Answer:
Journal entries:
a. Cash Dr $216000
share premium Cr $36000
Capital Cr $180000
b. Retained earnings Dr $48500
Common Stock Cr $44000
paid-in capital Cr $4500
c. Retained earnings Dr $48500
Common Stock Cr $48500
d. Cash Dr $273500
Preferred stock Cr 225000
paid-in capital Cr 48500
Step-by-step explanation:
In transaction a the corporation has issued 9000 shares at a par value of $20 so the capital raised should be $180000 (i.e $20 × 9000) but the total amount of cash received is $216000 (i.e $36000 more than the capital amount), this implies that the corporation has issued the shares at a premium, that's why the amount representing the par value is credited to the capital account and the rest is transferred to the premium account.
In transaction b the corporation has issued no-par common stock to promoters in exchange for their efforts which means the corporation won't receive any financial consideration in return for the issue of these common stock. That's why corporation's retained earnings are reduced (credited). As a rule for non-par common stock, if No-par common stock with stated value are issued then the common stock account is credited up to the amount of the par value and the additional amount in excess of the par value is credited to the paid-in capital.

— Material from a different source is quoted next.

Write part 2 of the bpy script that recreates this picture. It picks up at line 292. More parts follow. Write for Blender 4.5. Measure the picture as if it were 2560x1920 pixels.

In transaction c the corporation has similarly issued no-par common stock (the difference here is, that these no-par common stock have no stated value). Therefore the estimated worth of the common stock is fully credited to the common stock account and retained earnings are debited because the corporation is not receiving any sort of consideration (i.e cash) in exchange for shares.
In transaction d the corporation has issued 2250 preferred stock at a par value of $100, the value of preferred stock at par value should be $225,000 but it has received $273500 in cash, therefore it implies the excess of funds received is the premium and that's why it's credited and treated as paid-in capital.